A cada noite, de três a quatro mil pessoas dormem nas ruas de Nova York e 58 mil dormem em abrigos, entre eles 23 mil crianças. O segundo grupo é dos que compram imóveis em dinheiro vivo, em transações de milhões e dezenas de milhões de dólares, na cidade que é um dos mais aquecidos mercados de residências do mundo. São oligarcas russos, novos bilionários chineses, cleptocratas do Oriente Médio e até socialistas morenos, da variedade que hoje frequenta manchetes latino-americanas.
Na semana passada, soprou um vento gelado sobre Manhattan e, ao contrário das frentes frias que descem do Canadá, o vento veio de Washington. O Departamento do Tesouro decidiu que vai levantar a cortina de segredo que tem protegido os compradores de imóveis de luxo, para impedir que a ilha se transforme numa lavanderia imobiliária como Londres.

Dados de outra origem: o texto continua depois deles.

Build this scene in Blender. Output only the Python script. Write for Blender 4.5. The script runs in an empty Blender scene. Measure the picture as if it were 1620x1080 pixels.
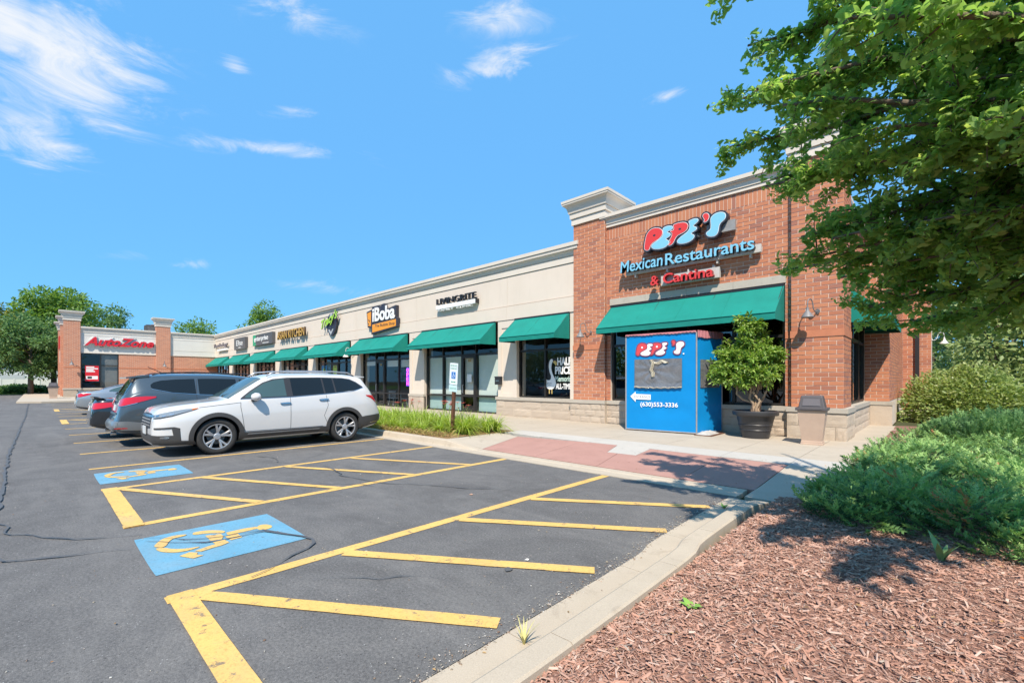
import bpy, bmesh, math, random
import numpy as np
from mathutils import Vector, Matrix, noise as mnoise
from mathutils.bvhtree import BVHTree
from mathutils.geometry import tessellate_polygon

random.seed(7); RNG = np.random.default_rng(7)
C = bpy.context.scene.collection
sc = bpy.context.scene

# ------------------------------------------------------------------ camera
cam_d = bpy.data.cameras.new('camera'); cam = bpy.data.objects.new('camera', cam_d); C.objects.link(cam)
cam_d.sensor_width = 36.0; cam_d.lens = 15.81; cam_d.shift_y = (602.7 - 540.0) / 1620.0
cam_d.clip_start = 0.05; cam_d.clip_end = 3000
cam.location = (0, 0, 1.545); cam.rotation_euler = (math.radians(90), 0, math.radians(43.45))
sc.camera = cam

# ------------------------------------------------------------------ exposure
sc.view_settings.view_transform = 'Standard'; sc.view_settings.look = 'None'
sc.view_settings.gamma = 1.0; sc.view_settings.use_curve_mapping = False
sc.view_settings.exposure = 1.12
sc.render.engine = 'CYCLES'
try:
    sc.cycles.use_denoising = True; sc.cycles.denoiser = 'OPENIMAGEDENOISE'
except Exception: pass
sc.cycles.max_bounces = 7; sc.cycles.transparent_max_bounces = 16; sc.cycles.glossy_bounces = 4
sc.cycles.caustics_reflective = False; sc.cycles.caustics_refractive = False
sc.cycles.sample_clamp_indirect = 6.0

# ------------------------------------------------------------------ sun
SUN = Vector((0.67, -0.92, 1.44)).normalized()
sl = bpy.data.lights.new('sun', 'SUN'); so = bpy.data.objects.new('sun', sl); C.objects.link(so)
sl.energy = 3.2; sl.angle = math.radians(0.53); sl.color = (1.0, 0.90, 0.77)
so.rotation_euler = SUN.to_track_quat('Z', 'Y').to_euler(); so.location = (20, -30, 40)

# ------------------------------------------------------------------ sky
world = bpy.data.worlds.new('World'); sc.world = world; world.use_nodes = True
wt = world.node_tree; wt.nodes.clear()
def wn(t, **k):
    n = wt.nodes.new(t)
    for a, b in k.items(): setattr(n, a, b)
    return n
def wmath(op, a, b=None, c=None, clamp=False):
    n = wn('ShaderNodeMath', operation=op); n.use_clamp = clamp
    for i, v in enumerate((a, b, c)):
        if v is None: continue
        if isinstance(v, (int, float)): n.inputs[i].default_value = v
        else: wt.links.new(v, n.inputs[i])
    return n.outputs[0]
wo = wn('ShaderNodeOutputWorld'); wb = wn('ShaderNodeBackground')
sky = wn('ShaderNodeTexSky', sky_type='NISHITA'); sky.sun_disc = False
sky.sun_elevation = math.asin(SUN.z); sky.sun_rotation = math.atan2(SUN.x, SUN.y)
sky.altitude = 200; sky.air_density = 1.0; sky.dust_density = 0.2; sky.ozone_density = 2.0
SKY_STRENGTH = 0.15
wb.inputs['Strength'].default_value = SKY_STRENGTH
tc = wn('ShaderNodeTexCoord'); DIR = tc.outputs['Generated']
def pix_dir(px, py):                       # sky direction seen at a spot of the photograph
    a = math.radians(46.55); u = (px - 810) / 711.15; v = (602.7 - py) / 711.15
    d = Vector((-math.cos(a) + u * math.sin(a), math.sin(a) + u * math.cos(a), v))
    return d.normalized()
# thin high cloud: noise drawn out along the wind, gathered where the cloud banks stand
mp = wn('ShaderNodeMapping'); mp.inputs['Scale'].default_value = (1.0, 1.0, 3.2); mp.inputs['Rotation'].default_value = (0.25, 0.12, 0.5)
wt.links.new(DIR, mp.inputs['Vector'])
n1 = wn('ShaderNodeTexNoise'); n1.inputs['Scale'].default_value = 7.0; n1.inputs['Detail'].default_value = 12; n1.inputs['Roughness'].default_value = 0.68
n1.inputs['Distortion'].default_value = 0.9
wt.links.new(mp.outputs['Vector'], n1.inputs['Vector'])
BANKS = [  # (x0,y0)-(x1,y1) long axis in the photograph, half thickness, weight
    ((-40, 60), (250, 150), 75, 1.0), ((-60, 190), (140, 240), 34, .85), ((-80, 20), (90, 60), 60, .9), ((715, 122), (855, 82), 20, .95), ((1020, 160), (1092, 146), 13, .8),
    ((300, 222), (560, 248), 12, .75), ((410, 177), (505, 178), 9, .6), ((440, 448), (610, 465), 18, .5), ((160, 402), (240, 408), 10, .5),
    ((260, 420), (350, 415), 10, .5), ((350, 95), (395, 112), 12, .6), ((350, -10), (540, 40), 26, .55), ((660, -10), (900, 40), 30, .55), ((80, 205), (230, 225), 12, .4)]
acc = None
for (p0, p1, th, wgt) in BANKS:
    d0, d1 = pix_dir(*p0), pix_dir(*p1); c = (d0 + d1).normalized(); ax = (d1 - d0); L = ax.length / 2 * 1.05
    u = (ax - c * ax.dot(c)).normalized(); w = c.cross(u).normalized(); b = th / 711.15 * 0.8
    s = None
    for vec, sc_ in ((u, L), (w, b)):
        dn = wn('ShaderNodeVectorMath', operation='DOT_PRODUCT'); wt.links.new(DIR, dn.inputs[0]); dn.inputs[1].default_value = vec / sc_
        q = wmath('MULTIPLY', dn.outputs['Value'], dn.outputs['Value']); s = q if s is None else wmath('ADD', s, q)
    dn = wn('ShaderNodeVectorMath', operation='DOT_PRODUCT'); wt.links.new(DIR, dn.inputs[0]); dn.inputs[1].default_value = c
    g = wmath('MULTIPLY', wmath('POWER', 2.718, wmath('MULTIPLY', s, -1.0)), wmath('GREATER_THAN', dn.outputs['Value'], 0.0))
    g = wmath('MULTIPLY', g, wgt); acc = g if acc is None else wmath('MAXIMUM', acc, g)
cl = wmath('ADD', wmath('MULTIPLY', acc, 0.62), wmath('MULTIPLY', wmath('SUBTRACT', n1.outputs['Fac'], 0.5), 1.5))
mr = wn('ShaderNodeMapRange'); mr.interpolation_type = 'SMOOTHSTEP'
mr.inputs['From Min'].default_value = 0.14; mr.inputs['From Max'].default_value = 0.80; mr.inputs['To Max'].default_value = 0.92
wt.links.new(cl, mr.inputs['Value'])
cfac = wmath('MULTIPLY', mr.outputs['Result'], wmath('MINIMUM', wmath('MULTIPLY', acc, 3.0), 1.0))
gain = wn('ShaderNodeMix', data_type='RGBA', blend_type='MULTIPLY'); gain.inputs[0].default_value = 1.0; gain.inputs[7].default_value = (.58, 1.08, 1.13, 1)
wt.links.new(sky.outputs['Color'], gain.inputs[6])
grade = wn('ShaderNodeMix', data_type='RGBA'); grade.inputs[0].default_value = .9; grade.inputs[7].default_value = (.50, 1.50, 2.98, 1)   # an even summer blue
wt.links.new(gain.outputs[2], grade.inputs[6])
mix = wn('ShaderNodeMix', data_type='RGBA'); wt.links.new(cfac, mix.inputs[0]); wt.links.new(grade.outputs[2], mix.inputs[6])
CLOUD = 2.9
mix.inputs[7].default_value = (CLOUD, CLOUD * 1.02, CLOUD * 1.05, 1)
wt.links.new(mix.outputs[2], wb.inputs['Color']); wt.links.new(wb.outputs[0], wo.inputs[0])

# ------------------------------------------------------------------ materials
MATS = {}
def newmat(name):
    m = bpy.data.materials.new(name); m.use_nodes = True; nt = m.node_tree; nt.nodes.clear()
    o = nt.nodes.new('ShaderNodeOutputMaterial'); MATS[name] = m
    return m, nt, o
def N(nt, t, **k):
    n = nt.nodes.new(t)
    for a, b in k.items(): setattr(n, a, b)
    return n
def rgba(c): return (c[0], c[1], c[2], 1.0)
def pbsdf(nt, col=None, rough=.6, metal=0., spec=.5, coat=0.):
    b = N(nt, 'ShaderNodeBsdfPrincipled')
    if col is not None: b.inputs['Base Color'].default_value = rgba(col)
    b.inputs['Roughness'].default_value = rough; b.inputs['Metallic'].default_value = metal
    b.inputs['Specular IOR Level'].default_value = spec
    if coat: b.inputs['Coat Weight'].default_value = coat; b.inputs['Coat Roughness'].default_value = 0.03
    return b
def noise_tex(nt, scale, detail=5, rough=.6, vec=None, dist=0.):
    n = N(nt, 'ShaderNodeTexNoise'); n.inputs['Scale'].default_value = scale; n.inputs['Detail'].default_value = detail
    n.inputs['Roughness'].default_value = rough; n.inputs['Distortion'].default_value = dist
    if vec is not None: nt.links.new(vec, n.inputs['Vector'])
    return n
def ramp(nt, fac, stops, interp='LINEAR'):
    r = N(nt, 'ShaderNodeValToRGB'); r.color_ramp.interpolation = interp; e = r.color_ramp.elements
    while len(e) < len(stops): e.new(0.5)
    for i, (p, c) in enumerate(stops): e[i].position = p; e[i].color = rgba(c) if len(c) == 3 else c
    nt.links.new(fac, r.inputs['Fac']); return r.outputs['Color']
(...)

O município de Miami Dade, na Flórida, é o outro mercado que está na mira dos agentes federais, num projeto piloto que vai durar seis meses e pode ser expandido.
Aqui, um crédito para o New York Times. O faro do Tesouro norte-americano foi aguçado por uma série de reportagens focalizada nas empresas laranjas usadas por estrangeiros para estacionar seus megapixulecos numa economia estável. O Tesouro vai colocar todos os nomes de compradores num website ao alcanço do braço da lei. Quem comprou um imóvel por mais de US$ 3 milhões em Nova York ou por mais de US$ 1 milhão em Miami não poderá mais se esconder atrás de laranjas. Já o vento que sopra aqui nas calçadas, encanado pela geometria do traçado das ruas, não é suficiente para convencer os homeless que estão no sereno a aceitar um teto. Mesmo se as temperaturas caem abaixo de zero, quando policiais e assistentes sociais oferecem abrigo a quem estiver na rua, muitos preferem o risco da hipotermia aos dickensianos abrigos municipais.
O governador do Estado de Nova York, Mario Cuomo, decidiu levar seu constante atrito pessoal com o prefeito de Nova York, Bill de Blasio, para o território da compaixão politicamente expediente. Anunciou planos para retirar à força a população de rua quando o termômetro despenca, conseguindo, assim, atrair atenção para o fato incômodo de que o problema dos homeless se agravou sob o prefeito mais à esquerda do espectro político local nas últimas três décadas.
A mídia nova-iorquina foi entrevistar os homeless e colheu depoimentos que ilustram bem a complexidade do problema longe dos bem aquecidos gabinetes oficiais. Os moradores de rua pintam um quadro de violência, drogas e furtos dos poucos pertences que carregam para os abrigos. Mulheres relatam estupros. E, como parte da população de longo prazo na rua sofre de dependência química, o abrigo, onde não é permitido consumir álcool ou drogas, parece menos acolhedor.
O preço médio de um apartamento para compra em Nova York já bateu US$ 1.15 milhão em 2015. O preço médio do aluguel de um de quarto e sala está em US $ 3.044 e a renda média do domicílio nova-iorquino é de US$ 52.000.
O prefeito De Blasio está tentando deter a inexorável expulsão da classe média daqui para longe de seus locais de trabalho por meio de incentivos fiscais à manutenção e construção de unidades para famílias com recursos limitados. Mas De Blasio acaba de sofrer uma derrota nas mãos do sindicato de operários da construção civil, que não chega a um acordo sobre salários para trabalhar nestas unidades.
Um veterano ativista em defesa dos homeless, Arnold Cohen, diz que, sem uma política de habitação, tirar pessoas da rua à força é tapar o sol com a peneira. Já a agressividade do governo federal pode levar arredios investidores no obsceno mercado imobiliário de luxo em Nova York a ver o sol nascer quadrado.